Updated:2010-05-24 14:00:38

China's top planning body has ruled out tax on real estate at least three years.

It also clarified that local governments did not have the jurisdiction to tweak taxation legislation amid widespread and incorrect rumors that Shanghai was targeted for an imminent property levy.

Huang Hanquan, a senior research fellow with the National Development and Reform Commission, told the most recent edition of China Times that there would be "no mention of real estate tax" for three years.

Huang also denied that any specific policy was in the pipeline to enforce stricter new curbs against the booming real estate market.

The two stock markets on China's mainland - in Shanghai and Shenzhen - have fallen to their lowest levels in more than a year, driven down by inflationary pressure and concerns that more measures to cool property speculation may hurt the wider economy.

As equities tumbled, rumors became rife that Shanghai was about to impose a property-ownership tax on homes.

"It was a misunderstanding," said Kong Jingyuan, a senior official with the NDRC. "The commission is definitely laying out a plan for the domestic real estate market, but it is part of the 12th five-year plan and the release date will be the second half of next year."

A research fellow with the People's Bank of China, the central bank, told the weekly newspaper that "macro-control against the real estate market will enter a cooling-down period" in a climate of inflation and economic revival.

The real estate tax rumor was attributed to a news report last Monday alleging that new curbs being drafted by central government agencies - headed by the NDRC - were being urged to promote healthy development of the real estate market.

It made headlines nationwide and triggered a strong reaction. But the commission did not make an immediate response.

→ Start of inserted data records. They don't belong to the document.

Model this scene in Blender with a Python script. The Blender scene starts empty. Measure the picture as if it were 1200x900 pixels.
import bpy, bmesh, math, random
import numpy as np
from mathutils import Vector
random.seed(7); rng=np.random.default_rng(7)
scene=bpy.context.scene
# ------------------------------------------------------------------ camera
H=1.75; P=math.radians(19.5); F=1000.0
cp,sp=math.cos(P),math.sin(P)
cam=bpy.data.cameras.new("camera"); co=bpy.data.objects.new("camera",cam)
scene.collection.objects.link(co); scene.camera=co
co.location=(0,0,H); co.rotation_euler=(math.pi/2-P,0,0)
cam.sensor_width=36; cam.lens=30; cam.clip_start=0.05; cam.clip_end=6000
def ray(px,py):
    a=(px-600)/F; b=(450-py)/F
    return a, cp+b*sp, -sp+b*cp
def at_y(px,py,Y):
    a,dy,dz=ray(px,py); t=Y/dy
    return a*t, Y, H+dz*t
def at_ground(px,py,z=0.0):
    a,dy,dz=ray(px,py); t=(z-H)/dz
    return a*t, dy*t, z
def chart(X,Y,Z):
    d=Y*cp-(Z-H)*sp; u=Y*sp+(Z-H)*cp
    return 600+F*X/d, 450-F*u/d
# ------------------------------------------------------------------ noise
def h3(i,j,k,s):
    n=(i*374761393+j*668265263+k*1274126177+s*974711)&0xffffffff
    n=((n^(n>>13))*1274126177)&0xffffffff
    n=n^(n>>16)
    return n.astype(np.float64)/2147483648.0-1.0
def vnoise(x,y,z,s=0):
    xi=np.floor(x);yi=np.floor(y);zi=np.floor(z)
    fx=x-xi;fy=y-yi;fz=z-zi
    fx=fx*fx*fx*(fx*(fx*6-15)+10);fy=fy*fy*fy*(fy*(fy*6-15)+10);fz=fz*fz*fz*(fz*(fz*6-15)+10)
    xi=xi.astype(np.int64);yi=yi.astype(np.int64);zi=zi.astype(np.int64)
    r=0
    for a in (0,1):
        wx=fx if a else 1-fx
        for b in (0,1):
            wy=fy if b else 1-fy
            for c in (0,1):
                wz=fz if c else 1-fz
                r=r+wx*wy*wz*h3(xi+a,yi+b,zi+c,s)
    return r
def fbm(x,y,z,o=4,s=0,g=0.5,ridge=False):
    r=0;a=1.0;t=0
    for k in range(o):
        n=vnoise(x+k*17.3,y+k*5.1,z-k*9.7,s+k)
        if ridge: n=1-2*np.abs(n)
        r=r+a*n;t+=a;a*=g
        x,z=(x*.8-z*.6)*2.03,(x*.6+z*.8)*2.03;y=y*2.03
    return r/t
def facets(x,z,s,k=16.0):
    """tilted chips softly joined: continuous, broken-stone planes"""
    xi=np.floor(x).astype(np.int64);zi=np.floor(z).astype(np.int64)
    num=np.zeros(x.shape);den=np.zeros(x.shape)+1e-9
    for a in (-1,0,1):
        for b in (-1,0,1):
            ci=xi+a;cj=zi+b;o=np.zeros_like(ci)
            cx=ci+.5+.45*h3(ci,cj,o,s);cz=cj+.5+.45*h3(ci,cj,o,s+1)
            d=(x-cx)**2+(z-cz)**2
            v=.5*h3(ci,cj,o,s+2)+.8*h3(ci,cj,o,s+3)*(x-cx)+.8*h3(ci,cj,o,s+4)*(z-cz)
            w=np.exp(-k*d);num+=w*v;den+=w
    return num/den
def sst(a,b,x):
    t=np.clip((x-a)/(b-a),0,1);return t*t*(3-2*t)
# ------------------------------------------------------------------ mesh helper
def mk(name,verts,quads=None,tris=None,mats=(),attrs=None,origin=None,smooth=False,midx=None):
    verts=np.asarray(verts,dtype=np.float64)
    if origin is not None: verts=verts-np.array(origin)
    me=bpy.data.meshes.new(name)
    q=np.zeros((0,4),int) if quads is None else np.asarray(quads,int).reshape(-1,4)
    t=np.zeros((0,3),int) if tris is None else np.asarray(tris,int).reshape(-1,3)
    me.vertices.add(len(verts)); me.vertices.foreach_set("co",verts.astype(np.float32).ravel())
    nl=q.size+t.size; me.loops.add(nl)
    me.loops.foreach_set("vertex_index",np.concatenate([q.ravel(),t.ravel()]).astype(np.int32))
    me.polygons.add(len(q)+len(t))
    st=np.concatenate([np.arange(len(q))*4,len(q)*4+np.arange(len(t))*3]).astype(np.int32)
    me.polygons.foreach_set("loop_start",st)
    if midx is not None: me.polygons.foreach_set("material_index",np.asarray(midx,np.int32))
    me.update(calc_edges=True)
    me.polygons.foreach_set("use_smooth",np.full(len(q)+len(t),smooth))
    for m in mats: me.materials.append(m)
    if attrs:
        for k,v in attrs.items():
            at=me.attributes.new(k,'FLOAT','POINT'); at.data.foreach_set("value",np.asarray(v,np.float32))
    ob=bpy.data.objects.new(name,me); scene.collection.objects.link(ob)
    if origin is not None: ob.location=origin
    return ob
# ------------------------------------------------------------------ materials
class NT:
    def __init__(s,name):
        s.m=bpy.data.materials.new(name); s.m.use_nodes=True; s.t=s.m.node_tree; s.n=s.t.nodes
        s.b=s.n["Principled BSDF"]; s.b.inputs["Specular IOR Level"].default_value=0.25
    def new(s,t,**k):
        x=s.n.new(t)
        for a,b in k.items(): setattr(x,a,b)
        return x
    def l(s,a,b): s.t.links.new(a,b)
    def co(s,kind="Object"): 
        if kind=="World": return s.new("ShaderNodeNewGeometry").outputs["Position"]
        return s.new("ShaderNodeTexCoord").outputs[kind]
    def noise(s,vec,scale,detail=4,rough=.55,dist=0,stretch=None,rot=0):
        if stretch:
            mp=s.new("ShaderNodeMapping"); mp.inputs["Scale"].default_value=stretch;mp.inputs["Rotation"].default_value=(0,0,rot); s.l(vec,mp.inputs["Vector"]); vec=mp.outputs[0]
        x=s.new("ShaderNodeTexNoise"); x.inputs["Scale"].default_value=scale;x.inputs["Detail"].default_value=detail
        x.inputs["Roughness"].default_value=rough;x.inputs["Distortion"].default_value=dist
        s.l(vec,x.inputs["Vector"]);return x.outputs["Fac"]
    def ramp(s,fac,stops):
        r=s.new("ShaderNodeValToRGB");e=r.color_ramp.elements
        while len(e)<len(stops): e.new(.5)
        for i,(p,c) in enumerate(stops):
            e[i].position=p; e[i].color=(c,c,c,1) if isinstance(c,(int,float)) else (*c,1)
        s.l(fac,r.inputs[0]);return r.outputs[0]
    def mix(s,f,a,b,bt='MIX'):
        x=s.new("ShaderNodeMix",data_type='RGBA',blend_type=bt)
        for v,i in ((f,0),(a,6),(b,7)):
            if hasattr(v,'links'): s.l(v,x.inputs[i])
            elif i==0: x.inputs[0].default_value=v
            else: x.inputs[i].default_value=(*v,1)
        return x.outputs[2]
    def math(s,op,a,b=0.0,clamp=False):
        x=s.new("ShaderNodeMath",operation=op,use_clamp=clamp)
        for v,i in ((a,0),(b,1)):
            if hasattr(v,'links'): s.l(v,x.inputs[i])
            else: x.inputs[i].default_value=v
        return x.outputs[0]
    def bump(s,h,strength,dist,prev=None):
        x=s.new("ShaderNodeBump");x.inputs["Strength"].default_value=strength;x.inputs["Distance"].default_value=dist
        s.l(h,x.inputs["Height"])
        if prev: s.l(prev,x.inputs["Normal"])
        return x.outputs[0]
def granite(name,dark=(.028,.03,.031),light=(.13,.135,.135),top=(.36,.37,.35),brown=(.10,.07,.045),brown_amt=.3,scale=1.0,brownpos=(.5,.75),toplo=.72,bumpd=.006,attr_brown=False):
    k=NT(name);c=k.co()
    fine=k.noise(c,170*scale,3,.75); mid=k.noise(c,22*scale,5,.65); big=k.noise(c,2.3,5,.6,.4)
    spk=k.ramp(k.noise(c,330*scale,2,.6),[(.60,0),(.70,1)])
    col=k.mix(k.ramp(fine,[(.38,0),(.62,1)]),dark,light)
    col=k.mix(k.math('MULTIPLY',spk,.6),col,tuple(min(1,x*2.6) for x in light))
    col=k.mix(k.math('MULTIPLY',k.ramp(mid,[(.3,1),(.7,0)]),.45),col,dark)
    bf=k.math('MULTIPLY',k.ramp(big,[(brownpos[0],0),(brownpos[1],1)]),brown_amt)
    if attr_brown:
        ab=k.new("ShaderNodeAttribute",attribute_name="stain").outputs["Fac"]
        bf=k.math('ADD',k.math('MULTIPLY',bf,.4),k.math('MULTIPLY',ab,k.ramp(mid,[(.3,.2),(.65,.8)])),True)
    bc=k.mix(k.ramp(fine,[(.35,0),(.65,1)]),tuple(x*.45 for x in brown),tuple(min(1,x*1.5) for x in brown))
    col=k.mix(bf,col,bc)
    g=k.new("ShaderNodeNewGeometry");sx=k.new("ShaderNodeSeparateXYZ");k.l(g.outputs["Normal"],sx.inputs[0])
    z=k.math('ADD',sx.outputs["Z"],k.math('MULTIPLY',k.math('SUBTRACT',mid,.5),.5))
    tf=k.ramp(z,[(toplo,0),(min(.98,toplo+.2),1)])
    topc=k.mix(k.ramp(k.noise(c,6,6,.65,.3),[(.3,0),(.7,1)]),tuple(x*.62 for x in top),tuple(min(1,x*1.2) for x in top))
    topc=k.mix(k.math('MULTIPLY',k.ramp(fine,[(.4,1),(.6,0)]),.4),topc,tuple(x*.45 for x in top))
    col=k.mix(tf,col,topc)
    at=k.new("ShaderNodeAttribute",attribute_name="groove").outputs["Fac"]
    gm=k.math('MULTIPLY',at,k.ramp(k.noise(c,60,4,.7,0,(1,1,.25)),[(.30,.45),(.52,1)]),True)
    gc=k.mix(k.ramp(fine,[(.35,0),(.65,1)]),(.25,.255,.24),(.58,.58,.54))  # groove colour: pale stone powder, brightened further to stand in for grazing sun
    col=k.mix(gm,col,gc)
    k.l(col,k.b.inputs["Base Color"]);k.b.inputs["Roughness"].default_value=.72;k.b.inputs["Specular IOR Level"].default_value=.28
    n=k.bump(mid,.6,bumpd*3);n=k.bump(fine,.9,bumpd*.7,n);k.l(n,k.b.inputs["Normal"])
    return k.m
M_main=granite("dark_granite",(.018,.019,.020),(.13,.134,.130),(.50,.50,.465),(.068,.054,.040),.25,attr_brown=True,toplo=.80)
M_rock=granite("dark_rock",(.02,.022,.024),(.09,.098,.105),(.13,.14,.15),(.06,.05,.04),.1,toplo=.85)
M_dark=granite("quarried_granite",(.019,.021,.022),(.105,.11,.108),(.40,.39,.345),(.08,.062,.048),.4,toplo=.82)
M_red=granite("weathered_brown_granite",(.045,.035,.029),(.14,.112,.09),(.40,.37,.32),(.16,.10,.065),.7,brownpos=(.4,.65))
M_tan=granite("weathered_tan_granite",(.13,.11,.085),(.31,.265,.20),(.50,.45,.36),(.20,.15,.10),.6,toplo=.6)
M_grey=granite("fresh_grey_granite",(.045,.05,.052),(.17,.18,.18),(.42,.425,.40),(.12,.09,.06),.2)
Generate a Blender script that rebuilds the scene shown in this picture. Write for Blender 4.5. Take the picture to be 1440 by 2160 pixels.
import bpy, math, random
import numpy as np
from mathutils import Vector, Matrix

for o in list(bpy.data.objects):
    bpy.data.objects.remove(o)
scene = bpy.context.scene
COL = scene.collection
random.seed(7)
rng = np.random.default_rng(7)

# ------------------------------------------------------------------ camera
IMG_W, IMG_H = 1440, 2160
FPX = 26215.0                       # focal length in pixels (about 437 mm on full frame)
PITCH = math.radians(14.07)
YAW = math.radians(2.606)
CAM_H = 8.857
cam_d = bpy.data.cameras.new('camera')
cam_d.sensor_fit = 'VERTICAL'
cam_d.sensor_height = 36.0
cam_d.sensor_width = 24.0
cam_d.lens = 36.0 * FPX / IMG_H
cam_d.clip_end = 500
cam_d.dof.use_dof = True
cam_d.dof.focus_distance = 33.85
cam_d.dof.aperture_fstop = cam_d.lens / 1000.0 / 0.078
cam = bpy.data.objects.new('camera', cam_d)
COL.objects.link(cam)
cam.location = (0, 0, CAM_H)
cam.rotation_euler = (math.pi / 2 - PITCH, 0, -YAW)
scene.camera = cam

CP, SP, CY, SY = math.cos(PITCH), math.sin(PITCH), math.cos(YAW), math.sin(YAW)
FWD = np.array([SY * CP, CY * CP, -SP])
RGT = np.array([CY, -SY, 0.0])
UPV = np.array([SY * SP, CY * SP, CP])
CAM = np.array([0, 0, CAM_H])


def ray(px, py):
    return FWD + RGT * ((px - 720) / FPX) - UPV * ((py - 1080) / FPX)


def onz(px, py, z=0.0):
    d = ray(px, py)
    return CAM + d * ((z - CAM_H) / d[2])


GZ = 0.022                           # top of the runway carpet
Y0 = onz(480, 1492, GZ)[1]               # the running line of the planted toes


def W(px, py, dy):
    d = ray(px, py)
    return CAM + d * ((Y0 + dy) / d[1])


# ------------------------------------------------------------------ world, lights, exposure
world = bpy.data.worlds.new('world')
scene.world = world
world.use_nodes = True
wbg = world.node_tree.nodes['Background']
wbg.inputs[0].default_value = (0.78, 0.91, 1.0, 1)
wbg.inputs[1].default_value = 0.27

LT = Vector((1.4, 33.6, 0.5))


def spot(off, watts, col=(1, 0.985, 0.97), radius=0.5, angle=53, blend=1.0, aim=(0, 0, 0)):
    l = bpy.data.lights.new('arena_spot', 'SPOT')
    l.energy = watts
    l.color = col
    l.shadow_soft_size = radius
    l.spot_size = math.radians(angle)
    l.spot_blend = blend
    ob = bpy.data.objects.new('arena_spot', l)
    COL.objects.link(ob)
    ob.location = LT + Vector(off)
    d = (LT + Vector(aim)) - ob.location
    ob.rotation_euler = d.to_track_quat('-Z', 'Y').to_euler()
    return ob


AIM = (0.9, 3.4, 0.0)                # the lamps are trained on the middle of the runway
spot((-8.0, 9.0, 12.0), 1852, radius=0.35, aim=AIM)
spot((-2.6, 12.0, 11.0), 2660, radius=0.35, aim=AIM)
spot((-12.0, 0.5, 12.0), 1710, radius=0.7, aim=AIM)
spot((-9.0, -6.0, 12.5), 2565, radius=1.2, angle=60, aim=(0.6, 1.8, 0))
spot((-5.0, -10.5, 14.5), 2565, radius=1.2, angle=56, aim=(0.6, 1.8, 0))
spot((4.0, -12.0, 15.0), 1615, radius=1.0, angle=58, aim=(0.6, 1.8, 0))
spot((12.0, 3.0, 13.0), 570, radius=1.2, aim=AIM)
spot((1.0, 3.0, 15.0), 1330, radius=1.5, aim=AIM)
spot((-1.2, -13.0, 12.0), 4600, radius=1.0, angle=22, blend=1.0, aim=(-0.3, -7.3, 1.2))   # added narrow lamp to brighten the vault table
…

Kong said the NDRC's investment department was mapping out a medium- and long-term development plan for the real estate market but this was not connected to taxation matters.

This plan would take effect only after being approved by the National People's Congress, China's top legislative body, the newspaper said.

"Only the central government can legislate on tax, while provincial and local governments are in charge of implementation of these laws," said Niu Xinwen, a spokesman for the State Administration of Taxation.